Maj Gen Laurie said his then-boss, Chief of Defence Intelligence Air Marshall Sir Joe French, was "under pressure" to find more proof of Saddam's weapons programmes.
"We could find no evidence of planes, missiles or equipment that related to WMD, generally concluding that they must have been dismantled, buried or taken abroad," he said in his statement dated January 2010.
"There has probably never been a greater detailed scrutiny of every piece of ground in any country.
"During the drafting of the final dossier, every fact was managed to make it as strong as possible, the final statements reaching beyond the conclusions intelligence assessments would normally draw from such facts."
Maj Gen Laurie said it was "clear" to him that direction and pressure were being applied to the Joint Intelligence Committee (JIC), whose chairman, Sir John Scarlett, was the author of the dossier.
He went on: "We knew at the time that the purpose of the dossier was precisely to make a case for war, rather than setting out the available intelligence, and that to make the best out of sparse and inconclusive intelligence the wording was developed with care.

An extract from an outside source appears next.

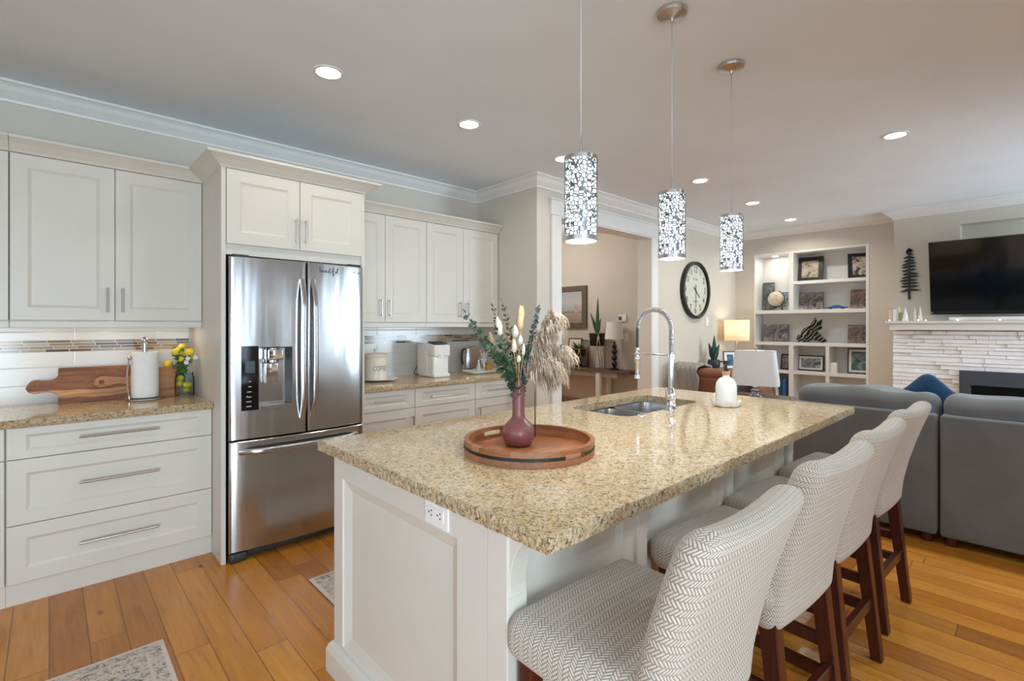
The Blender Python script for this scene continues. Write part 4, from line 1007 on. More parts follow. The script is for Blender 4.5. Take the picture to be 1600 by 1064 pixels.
# ------------------------------------------------------------------ counter by the fridge: boards, towel, jar
t = NT('walnut_and_sapwood'); c = t.sep(t.coord()); v = t.comb(t.math('MULTIPLY', c[0], 1.6), t.math('MULTIPLY', c[1], 10.0), t.math('MULTIPLY', c[2], 12.0)); n = t.noise(v, 2.2, 6, .65, 1.2)
nw = t.noise(t.comb(t.math('MULTIPLY', c[0], 5.0), 0.0, 0.0), 1.0, 2)
zz = t.math('ADD', c[2], t.math('MULTIPLY', t.math('SUBTRACT', nw, .5), .05))
dk = t.ramp(n, [(.3, rgb(84,48,30)), (.5, rgb(126,78,50)), (.7, rgb(150,100,66))]); lt = t.ramp(n, [(.3, rgb(166,112,70)), (.6, rgb(206,158,110))])
t.col(t.mix(t.ramp(zz, [(.034, (0,0,0,1)), (.038, (1,1,1,1)), (.076, (1,1,1,1)), (.081, (0,0,0,1))]), dk, lt)); t.p(Roughness=.45); M['walnut2'] = t.m
def bez2(a, b, c, n): return [tuple(p)[:2] for p in bez([(a[0],a[1],0),(b[0],b[1],0),(c[0],c[1],0)], n)]
def paddle(name, label, out, hole, th, mat, loc, tilt, hr):
    bmx = bmesh.new(); vo = [bmx.verts.new((x, 0, z)) for x, z in out]; eo = [bmx.edges.new((vo[i], vo[(i+1) % len(vo)])) for i in range(len(vo))]
    hp = [(hole[0]+hr*math.cos(2*PI*i/14), hole[1]+hr*math.sin(2*PI*i/14)) for i in range(14)]
    vh = [bmx.verts.new((x, 0, z)) for x, z in hp]; eh = [bmx.edges.new((vh[i], vh[(i+1) % 14])) for i in range(14)]
    bmesh.ops.triangle_fill(bmx, edges=eo+eh, use_beauty=True); tri = []
    for f in bmx.faces:
        f.normal_update(); q = [tuple(v.co) for v in f.verts]; tri.append(q if f.normal.y < 0 else q[::-1])
    bmx.free(); m = MB()
    for q in tri: m.add(q, [(0,1,2)]); m.add([(p[0], th, p[2]) for p in q[::-1]], [(0,1,2)])
    for lp, fl in ((out, 0), (hp, 1)):
        k = len(lp); ar = sum(lp[i][0]*lp[(i+1) % k][1]-lp[(i+1) % k][0]*lp[i][1] for i in range(k))
        f = [(i, (i+1) % k, k+(i+1) % k, k+i) for i in range(k)]
        if (ar > 0) == bool(fl): f = f
        else: f = [x[::-1] for x in f]
        m.add([(x, 0, z) for x, z in lp]+[(x, th, z) for x, z in lp], f)
    bmf = bmesh.new(); o = obj(name, m, mat); me = o.data; bmf.from_mesh(me); bmesh.ops.remove_doubles(bmf, verts=bmf.verts, dist=1e-5); bmesh.ops.recalc_face_normals(bmf, faces=bmf.faces); bmf.to_mesh(me); bmf.free()
    o.location = loc; o.rotation_euler = (-tilt, 0, 0); return tag(o, label, 'cutting board')
out = [(.60, 0), (.60, .205), (.575, .215), (.13, .215), (.128, .195)]+bez2((.128,.17), (.118,.145), (.085,.142), 6)+bez2((.06,.143), (.02,.158), (.002,.128), 6)+bez2((-.008,.105), (.0,.075), (.03,.072), 6)+bez2((.07,.078), (.118,.082), (.126,.045), 6)+[(.128, 0)]
out = [(x-.0, z) for x, z in out]
paddle('cutting_board', 'large two-tone walnut paddle cutting board leaning on the tile', out, (.03, .107), .018, M['walnut2'], (-.090, 3.895, .9165), math.radians(17), .006)
out = [(.42, 0), (.42, .195), (.215, .195), (.20, .188)]+bez2((.19,.165), (.165,.135), (.11,.145), 6)+bez2((.07,.15), (.02,.165), (.003,.135), 6)+bez2((-.006,.115), (.0,.09), (.03,.088), 6)+bez2((.07,.095), (.14,.12), (.17,.075), 6)+[(.165, .03), (.14, .012), (.135, 0)]
paddle('cutting_board', 'smaller paddle cutting board with a round handle hole, in front of the large one', out, (.032, .119), .016, M['board2'], (.200, 3.845, .9165), math.radians(16), .013)
px_, py_ = .432, 3.79
t = thing('paper_towel_holder', 'brushed metal paper towel holder with a side arm', 'paper towel holder', (px_, py_, .9155))
obj('base', MB().lathe([(0, 0), (.096, 0), (.098, .004), (.09, .009), (.02, .014), (0, .014)], (px_, py_, .9155), 40), M['nickel'], t, smooth=40)
obj('pole', MB().cyl((px_, py_, .928), (px_, py_, 1.26), .007, 12).lathe([(.016, .0), (.016, .05), (.011, .055)], (px_, py_, 1.213), 16), M['nickel'], t, smooth=40)
obj('finial', MB().sphere((px_, py_, 1.282), .019, 18, 12), M['nickel'], t, smooth=True)
ap = bez([(px_-.078, py_-.02, .928), (px_-.10, py_-.02, 1.06), (px_-.078, py_-.02, 1.17)], 10)
obj('arm', MB().tube(ap, .0042, 8).sphere((px_-.077, py_-.02, 1.178), .012, 14, 10).lathe([(.007, 0), (.007, .02)], (px_-.078, py_-.02, .926), 10), M['nickel'], t, smooth=40)
m = MB().lathe([(.019, 0), (.066, 0), (.068, .002), (.068, .276), (.066, .278), (.019, .278), (.019, 0)], (px_, py_, .931), 48, close=False)
t = thing('paper_towel_roll', 'white paper towel roll on the metal holder', 'paper towels', (px_, py_, .931))
obj('roll', m, M['whitematte'], t, smooth=40)
a0 = -.35; sh = []
for i in range(6):
    a = a0+.05-i*.09; r = .0685+.003*i; sh.append([(px_+r*math.cos(a), py_+r*math.sin(a), .935), (px_+r*math.cos(a), py_+r*math.sin(a), 1.207), (px_+(r+.0007)*math.cos(a), py_+(r+.0007)*math.sin(a), 1.207), (px_+(r+.0007)*math.cos(a), py_+(r+.0007)*math.sin(a), .935)])
obj('loose_sheet', MB().loft(sh), M['whitematte'], t)
jx, jy = .650, 3.845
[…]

"The question that needs to be asked is, if there had been no remit to draft the 'dossier', would the JIC in their normal process have produced papers that would have come to the same assessment as the dossier?"
Maj Gen Laurie's comments will revive debate about claims that the dossier was "sexed up" by Downing Street officials to justify the March 2003 invasion of Iraq that overthrew Saddam.
Mr Campbell told the inquiry in his evidence in January 2010 that he was there to give "presentational advice" and never tried to override any of Sir John's judgments.
Another statement released by the Chilcot Inquiry today qualifies Mr Blair's testimony in January this year that the situation in Iraq appeared to be improving in the months after the invasion.
The former prime minister said senior British diplomat Sir Hilary Synnott was "on balance optimistic, not pessimistic" when he stood down as head of the US-led Coalition Provisional Authority in southern Iraq in January 2004.
But Sir Hilary stressed that he was talking only about the south of the country and noted that this assessment was based on his recommended strategy of maintaining a multinational development team in the region.
In the event this team was disbanded and the "vast majority" of its projects failed.
Sir Hilary said in his statement: "I would not suggest that an alternative approach such as I had proposed would have prevented the subsequent build-up of violence.
"But it is possible that the attitudes of the people in the south would have been more positive as they experienced the benefits of the projects as they came on stream.
"It was with such considerations in mind - the need for continued civilian attention and effort - that I was able to offer Mr Blair a measure of optimism in January 2004.
"Had I known that the civilian capital, experience and impetus built up over the previous year would be allowed to fall away, thereby increasing the burden on the armed forces, I would no doubt have offered a different judgment."
Inquiry chairman Sir John Chilcot's panel hopes to publish its final report this year but he said it would not be released before Parliament's summer recess in July.